Ezelle held up a small bag filled with change that shoppers had dropped into a donation jar at the Turn A Leaf thrift store. He said Rozzi brings over about $65 a month in change from the jar.
A child of humble beginnings, Ezelle said he’s been on the other side of the table without enough to eat.
Whether it’s two thin dimes, a collection of partially used toilet paper rolls saved and donated by a local janitorial service, or just a can of peas, Ezelle said no donation is too small.
“I tell people, ‘if you only have a can of peas, someone out there needs a can of peas,’” he said.
Anchorage has Bean’s Café and the Downtown Soup Kitchen where hungry people are served hot meals. But in the Valley, Ezelle said the hungry and homeless are less visible.
“That’s the problem,” he said. “Out here in the Valley, it’s kind of hidden.”
If your face becomes familiar, expect Ezelle to strike up a conversation about what sort of needs your family has to get back on its feet.

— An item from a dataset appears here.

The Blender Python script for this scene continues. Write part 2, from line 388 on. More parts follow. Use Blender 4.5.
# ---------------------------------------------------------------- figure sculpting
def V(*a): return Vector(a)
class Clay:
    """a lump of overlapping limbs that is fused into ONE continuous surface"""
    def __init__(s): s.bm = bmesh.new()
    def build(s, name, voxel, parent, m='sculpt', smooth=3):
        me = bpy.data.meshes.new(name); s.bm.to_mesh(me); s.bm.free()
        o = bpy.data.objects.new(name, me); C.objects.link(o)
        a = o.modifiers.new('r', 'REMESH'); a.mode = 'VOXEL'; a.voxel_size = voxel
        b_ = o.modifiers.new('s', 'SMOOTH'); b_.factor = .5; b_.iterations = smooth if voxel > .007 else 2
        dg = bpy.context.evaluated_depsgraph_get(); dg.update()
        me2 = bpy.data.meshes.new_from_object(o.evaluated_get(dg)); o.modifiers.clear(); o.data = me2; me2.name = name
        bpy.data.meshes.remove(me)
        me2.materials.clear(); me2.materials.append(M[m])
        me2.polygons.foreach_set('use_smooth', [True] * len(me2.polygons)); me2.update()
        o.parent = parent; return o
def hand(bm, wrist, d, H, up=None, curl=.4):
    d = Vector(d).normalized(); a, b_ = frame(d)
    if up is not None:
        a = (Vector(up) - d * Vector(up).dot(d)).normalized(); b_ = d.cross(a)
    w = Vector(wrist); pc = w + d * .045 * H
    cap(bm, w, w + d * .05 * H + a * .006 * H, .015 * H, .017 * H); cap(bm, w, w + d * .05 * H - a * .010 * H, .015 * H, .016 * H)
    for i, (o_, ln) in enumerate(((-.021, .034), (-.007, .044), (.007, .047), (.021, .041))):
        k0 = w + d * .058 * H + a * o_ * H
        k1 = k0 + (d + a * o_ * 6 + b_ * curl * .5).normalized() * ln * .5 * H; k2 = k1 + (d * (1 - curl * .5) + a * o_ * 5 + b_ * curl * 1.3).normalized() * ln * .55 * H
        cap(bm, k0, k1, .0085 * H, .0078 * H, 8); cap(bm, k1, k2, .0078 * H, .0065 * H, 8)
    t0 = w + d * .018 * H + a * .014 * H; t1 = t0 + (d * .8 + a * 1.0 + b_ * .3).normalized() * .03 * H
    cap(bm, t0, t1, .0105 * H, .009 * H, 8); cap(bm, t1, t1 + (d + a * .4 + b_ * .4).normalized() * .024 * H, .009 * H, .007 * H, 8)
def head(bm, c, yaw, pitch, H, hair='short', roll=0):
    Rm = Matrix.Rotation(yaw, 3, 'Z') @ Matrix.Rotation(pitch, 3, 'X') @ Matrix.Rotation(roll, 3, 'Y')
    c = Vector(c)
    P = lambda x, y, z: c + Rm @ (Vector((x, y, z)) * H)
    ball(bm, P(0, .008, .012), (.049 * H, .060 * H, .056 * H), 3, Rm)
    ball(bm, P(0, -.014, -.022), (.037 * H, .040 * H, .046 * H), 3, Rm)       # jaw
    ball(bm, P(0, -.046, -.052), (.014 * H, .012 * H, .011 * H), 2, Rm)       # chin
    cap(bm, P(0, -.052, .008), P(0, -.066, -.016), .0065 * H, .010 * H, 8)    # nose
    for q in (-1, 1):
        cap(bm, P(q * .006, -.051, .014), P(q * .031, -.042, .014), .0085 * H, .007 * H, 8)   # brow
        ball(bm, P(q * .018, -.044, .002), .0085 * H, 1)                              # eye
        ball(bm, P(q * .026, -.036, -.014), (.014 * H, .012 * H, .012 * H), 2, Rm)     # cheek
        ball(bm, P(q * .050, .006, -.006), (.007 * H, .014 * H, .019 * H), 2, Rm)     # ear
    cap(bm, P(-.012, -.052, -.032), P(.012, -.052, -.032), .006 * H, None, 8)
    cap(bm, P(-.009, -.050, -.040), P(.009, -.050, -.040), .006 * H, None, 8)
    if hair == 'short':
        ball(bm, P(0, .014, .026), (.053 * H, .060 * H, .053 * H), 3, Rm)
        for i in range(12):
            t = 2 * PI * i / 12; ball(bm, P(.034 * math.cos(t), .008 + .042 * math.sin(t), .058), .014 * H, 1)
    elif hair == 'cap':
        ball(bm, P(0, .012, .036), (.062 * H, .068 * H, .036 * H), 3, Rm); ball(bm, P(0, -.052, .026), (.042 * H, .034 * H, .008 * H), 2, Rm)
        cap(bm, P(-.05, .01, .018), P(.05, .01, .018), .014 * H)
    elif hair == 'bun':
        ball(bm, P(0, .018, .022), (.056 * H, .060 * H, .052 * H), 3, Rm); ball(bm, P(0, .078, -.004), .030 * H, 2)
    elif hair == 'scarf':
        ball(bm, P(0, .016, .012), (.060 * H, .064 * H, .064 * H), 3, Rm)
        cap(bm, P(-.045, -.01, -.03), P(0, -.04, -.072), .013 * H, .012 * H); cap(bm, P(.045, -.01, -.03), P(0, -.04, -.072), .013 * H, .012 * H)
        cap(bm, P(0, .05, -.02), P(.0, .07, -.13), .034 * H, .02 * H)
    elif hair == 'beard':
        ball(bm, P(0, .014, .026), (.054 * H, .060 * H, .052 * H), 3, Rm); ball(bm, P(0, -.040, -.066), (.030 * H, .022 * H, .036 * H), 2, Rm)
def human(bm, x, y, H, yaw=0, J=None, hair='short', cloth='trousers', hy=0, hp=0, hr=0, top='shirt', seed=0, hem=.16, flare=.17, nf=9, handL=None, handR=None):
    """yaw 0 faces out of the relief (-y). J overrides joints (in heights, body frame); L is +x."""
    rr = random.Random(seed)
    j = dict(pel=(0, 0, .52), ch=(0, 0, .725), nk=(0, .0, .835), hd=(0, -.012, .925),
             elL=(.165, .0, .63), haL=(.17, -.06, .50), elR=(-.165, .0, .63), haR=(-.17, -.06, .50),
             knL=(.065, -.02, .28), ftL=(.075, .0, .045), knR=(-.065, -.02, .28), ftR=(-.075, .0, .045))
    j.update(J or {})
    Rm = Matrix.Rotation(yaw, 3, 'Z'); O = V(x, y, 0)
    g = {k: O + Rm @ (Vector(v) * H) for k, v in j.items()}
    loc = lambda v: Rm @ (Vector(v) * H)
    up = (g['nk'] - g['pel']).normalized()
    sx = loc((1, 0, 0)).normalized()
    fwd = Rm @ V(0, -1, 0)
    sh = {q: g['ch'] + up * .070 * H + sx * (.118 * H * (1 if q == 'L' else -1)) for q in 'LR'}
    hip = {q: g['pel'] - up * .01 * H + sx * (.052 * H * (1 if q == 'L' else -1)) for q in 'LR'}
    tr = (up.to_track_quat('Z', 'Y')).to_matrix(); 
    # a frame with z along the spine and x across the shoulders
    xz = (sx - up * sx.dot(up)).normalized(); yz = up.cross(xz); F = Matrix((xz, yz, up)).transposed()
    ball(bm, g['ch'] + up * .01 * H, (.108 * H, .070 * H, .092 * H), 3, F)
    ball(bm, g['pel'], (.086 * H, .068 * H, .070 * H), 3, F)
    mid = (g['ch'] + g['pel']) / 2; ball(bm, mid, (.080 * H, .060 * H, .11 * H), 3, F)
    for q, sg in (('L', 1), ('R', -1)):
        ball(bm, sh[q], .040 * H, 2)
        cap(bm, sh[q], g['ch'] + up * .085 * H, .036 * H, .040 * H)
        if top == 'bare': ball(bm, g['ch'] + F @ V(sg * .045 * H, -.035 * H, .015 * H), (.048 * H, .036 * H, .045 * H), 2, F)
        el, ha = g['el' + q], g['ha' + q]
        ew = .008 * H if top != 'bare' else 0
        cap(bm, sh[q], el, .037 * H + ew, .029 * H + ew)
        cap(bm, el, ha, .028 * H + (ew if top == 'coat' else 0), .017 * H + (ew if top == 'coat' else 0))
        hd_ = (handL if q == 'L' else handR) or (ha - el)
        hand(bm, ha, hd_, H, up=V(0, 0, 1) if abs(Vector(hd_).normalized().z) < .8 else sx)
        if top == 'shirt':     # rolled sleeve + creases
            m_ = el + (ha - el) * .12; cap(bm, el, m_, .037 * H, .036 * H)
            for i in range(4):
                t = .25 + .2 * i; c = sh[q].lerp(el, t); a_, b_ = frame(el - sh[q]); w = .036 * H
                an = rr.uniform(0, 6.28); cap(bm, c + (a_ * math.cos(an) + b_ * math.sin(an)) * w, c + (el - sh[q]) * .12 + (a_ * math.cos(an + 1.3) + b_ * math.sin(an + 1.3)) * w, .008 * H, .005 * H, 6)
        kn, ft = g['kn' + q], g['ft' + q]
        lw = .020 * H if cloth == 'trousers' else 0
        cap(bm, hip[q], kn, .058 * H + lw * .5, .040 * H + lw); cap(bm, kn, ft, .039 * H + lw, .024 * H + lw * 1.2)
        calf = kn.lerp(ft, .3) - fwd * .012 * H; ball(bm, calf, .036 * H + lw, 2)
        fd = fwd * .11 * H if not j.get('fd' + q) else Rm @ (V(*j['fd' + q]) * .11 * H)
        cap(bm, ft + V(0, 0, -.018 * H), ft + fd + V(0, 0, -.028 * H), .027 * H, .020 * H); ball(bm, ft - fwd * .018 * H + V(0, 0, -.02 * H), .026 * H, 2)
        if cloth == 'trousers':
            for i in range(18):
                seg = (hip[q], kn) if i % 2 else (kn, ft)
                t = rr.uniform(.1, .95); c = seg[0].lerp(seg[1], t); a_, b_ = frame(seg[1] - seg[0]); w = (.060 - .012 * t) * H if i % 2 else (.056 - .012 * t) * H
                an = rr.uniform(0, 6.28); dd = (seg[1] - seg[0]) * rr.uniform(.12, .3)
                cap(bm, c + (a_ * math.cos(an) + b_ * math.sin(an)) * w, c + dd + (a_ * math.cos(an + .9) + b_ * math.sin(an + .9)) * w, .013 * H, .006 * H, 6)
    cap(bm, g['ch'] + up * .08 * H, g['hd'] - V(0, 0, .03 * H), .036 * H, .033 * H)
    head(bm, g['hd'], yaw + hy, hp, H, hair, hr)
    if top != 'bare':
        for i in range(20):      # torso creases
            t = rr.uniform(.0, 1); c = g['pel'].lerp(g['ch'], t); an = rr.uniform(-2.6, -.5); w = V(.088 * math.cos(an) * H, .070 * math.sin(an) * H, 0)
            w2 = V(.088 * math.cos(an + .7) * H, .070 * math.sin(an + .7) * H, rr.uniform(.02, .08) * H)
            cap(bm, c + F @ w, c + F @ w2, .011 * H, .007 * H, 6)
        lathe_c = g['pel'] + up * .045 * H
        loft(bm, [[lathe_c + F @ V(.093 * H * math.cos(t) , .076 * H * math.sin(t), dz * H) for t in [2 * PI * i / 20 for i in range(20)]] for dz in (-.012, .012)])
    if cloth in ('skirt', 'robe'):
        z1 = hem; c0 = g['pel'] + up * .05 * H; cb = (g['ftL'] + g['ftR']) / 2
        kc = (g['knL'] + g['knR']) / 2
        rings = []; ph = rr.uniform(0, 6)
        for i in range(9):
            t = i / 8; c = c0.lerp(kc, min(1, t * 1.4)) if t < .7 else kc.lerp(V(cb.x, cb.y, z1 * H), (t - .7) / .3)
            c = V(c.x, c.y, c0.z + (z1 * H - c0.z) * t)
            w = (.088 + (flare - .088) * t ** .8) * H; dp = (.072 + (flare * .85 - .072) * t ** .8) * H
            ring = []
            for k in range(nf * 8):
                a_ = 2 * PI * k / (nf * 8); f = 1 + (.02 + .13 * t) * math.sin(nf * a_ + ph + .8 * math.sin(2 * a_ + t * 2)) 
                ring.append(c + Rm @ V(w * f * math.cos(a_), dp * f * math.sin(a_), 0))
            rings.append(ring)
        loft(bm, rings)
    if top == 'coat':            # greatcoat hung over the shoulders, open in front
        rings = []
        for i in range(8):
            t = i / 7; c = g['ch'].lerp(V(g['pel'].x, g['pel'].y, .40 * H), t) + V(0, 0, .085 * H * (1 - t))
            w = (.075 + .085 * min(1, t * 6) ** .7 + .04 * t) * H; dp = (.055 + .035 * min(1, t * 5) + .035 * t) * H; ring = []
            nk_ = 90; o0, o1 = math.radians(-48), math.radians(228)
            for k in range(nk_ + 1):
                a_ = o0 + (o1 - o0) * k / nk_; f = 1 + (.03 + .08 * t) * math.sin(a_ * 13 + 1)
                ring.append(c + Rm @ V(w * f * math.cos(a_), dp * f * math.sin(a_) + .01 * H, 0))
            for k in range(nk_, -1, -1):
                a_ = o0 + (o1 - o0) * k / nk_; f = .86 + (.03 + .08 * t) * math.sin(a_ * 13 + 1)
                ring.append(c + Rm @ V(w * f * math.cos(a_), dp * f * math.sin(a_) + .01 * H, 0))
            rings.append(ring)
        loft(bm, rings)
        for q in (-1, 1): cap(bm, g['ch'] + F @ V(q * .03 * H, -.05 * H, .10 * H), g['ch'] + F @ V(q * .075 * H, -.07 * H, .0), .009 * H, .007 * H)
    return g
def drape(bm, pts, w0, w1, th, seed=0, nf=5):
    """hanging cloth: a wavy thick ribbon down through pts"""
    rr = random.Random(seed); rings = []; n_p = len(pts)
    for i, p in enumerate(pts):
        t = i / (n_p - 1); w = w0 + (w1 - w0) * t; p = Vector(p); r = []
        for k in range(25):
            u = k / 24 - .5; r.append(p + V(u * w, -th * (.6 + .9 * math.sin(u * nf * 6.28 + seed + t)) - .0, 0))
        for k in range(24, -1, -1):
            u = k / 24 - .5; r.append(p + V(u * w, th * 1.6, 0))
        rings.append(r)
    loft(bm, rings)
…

Sometimes he offers helpful suggestions, like selling the late model, gas-guzzler and buying a beater that’s harder on the ego, but cheaper to drive.
“But sometimes there really is nothing you can do,” he said of the circumstances that bring people to his door.
Beyond food of all kinds, also needed are common household items such as dish soap, bath soap, laundry soap and toilet paper.
“If you aren’t clean, it has other implications,” Ezelle said.